Education CommitteeWritten evidence submitted by the Sector Skills Council for Science, Engineering and Manufacturing Technologies (SEMTA)

1. Executive Summary

(i) We propose that competition amongst awarding organisations, for applied qualifications, provides a stable and cost effective service to learners and their centres and which also contributes significantly to the maintenance of standards.

(ii) A change to a single awarding organisation isn’t likely to attract the employer involvement and engagement levels currently supporting awarding organisations which is so crucial for assessment strategies which are fit for purpose and ultimately provide progression opportunities for young people into industry.

2. The Submitter of Evidence

(i) Semta is the Sector Skills Council for Science, Engineering and Manufacturing Technologies. We aim to address the sector’s skills needs, providing expert support to improve performance and growth.

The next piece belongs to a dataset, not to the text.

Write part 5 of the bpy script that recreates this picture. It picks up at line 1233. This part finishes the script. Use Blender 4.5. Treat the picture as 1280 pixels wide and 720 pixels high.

(ii) The Semta Group comprises EAL (EMTA Awards Ltd) which is the UK’s leading awarding body for engineering National Vocational Qualifications (NVQs) and their Scottish equivalents (SVQs). Established with the sole purpose of helping the industry invest in its future through vocational qualifications, and as a sister company to Semta, EAL has unrivalled expertise in meeting the qualification needs of the engineering and technology sector. The Semta Group also comprises The National Skills Academy for Manufacturing which is a centre of excellence to tackle the skills priorities of the UK manufacturing sector.

3. Evidence

(i) Semta knows, through the experience of our Awarding Body, EAL and National Skills Academy for Manufacturing, that it is vital for the future of the businesses we represent and for the employment and economic growth the government wishes to achieve, that the vocational education and training sector, both in its awarding functions and delivery are able to provide a robust and agile response to our sectors’ needs. This will ultimately mean more employment opportunities for young people in this vitally important growth sector for government.

(ii) Semta endorses the government’s overall reform programme to provide genuine choice for employers and learners and a high quality education sector which meets their needs.

(iii) In terms of the examinations aspect, it is also crucial that there is a competitive environment to allow direct employer engagement in the process which creates genuine pathways for learners within schools into the engineering, manufacturing and technologies sectors.

(iv) Semta forecasts that in our sectors there will be requirement in England of some 138,000 jobs over the next five years representing a crucial opportunity for young people, who are well prepared to enter the industry. This means there needs to be an environment which supports awarding organisations who understand their sectors, their employers, and their future skills requirements and who are adept at translating these needs into interesting and challenging syllabuses of applied learning.

(v) EAL currently provides vocationally-related qualifications at levels 1 and 2 on the Qualifications and Credit Framework (QCF) to over 2000 students aged between 14 and 16, across England, Wales and Scotland. These qualifications enable both the application of disciplinary knowledge—in mathematics and science—to engineering concepts and, conversely, enable the use of those applications to strengthen and reinforce the learning of the disciplines.

(vi) The learning outcomes of EAL’s qualifications are designed to be assessed through a variety of media—not only “examinations”—and it is the availability of this variety, coupled with their employment of full-time technical experts, who provide advice and guidance on both learning and assessment, which gives the learner a rich experience founded on current industry practice.

(vii) We would be concerned that the introduction of external examinations into school qualifications that are also offered in further education could create a two tier system. For example, there could be two tiers of BTEC Applied Science qualifications but both based on the same specification. The schools would have some external assessment built-in but in further education the same qualification would continue with internal assessment. This could lead to confusion amongst learners and employers and standards would be difficult to maintain. In the case of Engineering, the BTEC’s for example, would be undermined as they are also used in Apprenticeship Frameworks.

(viii) Whilst some of the content of units of learning on the QCF is fixed by the SSC such as Performing Engineering Operations (PEO) and used by all awarding organisations, the flexibility that allows awarding organisations to also offer their own brand of qualifications can only exist in a competitive environment. These important qualifications are also in many cases the technical certificates within engineering apprenticeship pathways—the PEO providing the reassurance that the learners and future apprentices would be safe working in a business. These qualifications therefore provide important progression opportunities for learners to gain apprenticeships and we would be opposed to any significant changes to their assessment that would devalue their status with employers and possibly create confusion with providers.

(ix) In the vocational education and training sector, we are not confident that a single awarding organisation for schools would galvanise employers, across every occupational area, to engage in the qualification development process to the level that currently exists or that is necessary to ensure applied qualifications and assessment strategies are fit for purpose and enable progression.

4. Recommendation

(i) We recommend that having a competitive environment offering choice amongst awarding organisations offering applied qualifications in the vocational education and training sector holds the greater value and is more appropriate for meeting the needs of learners, centres and employers both now and in the future.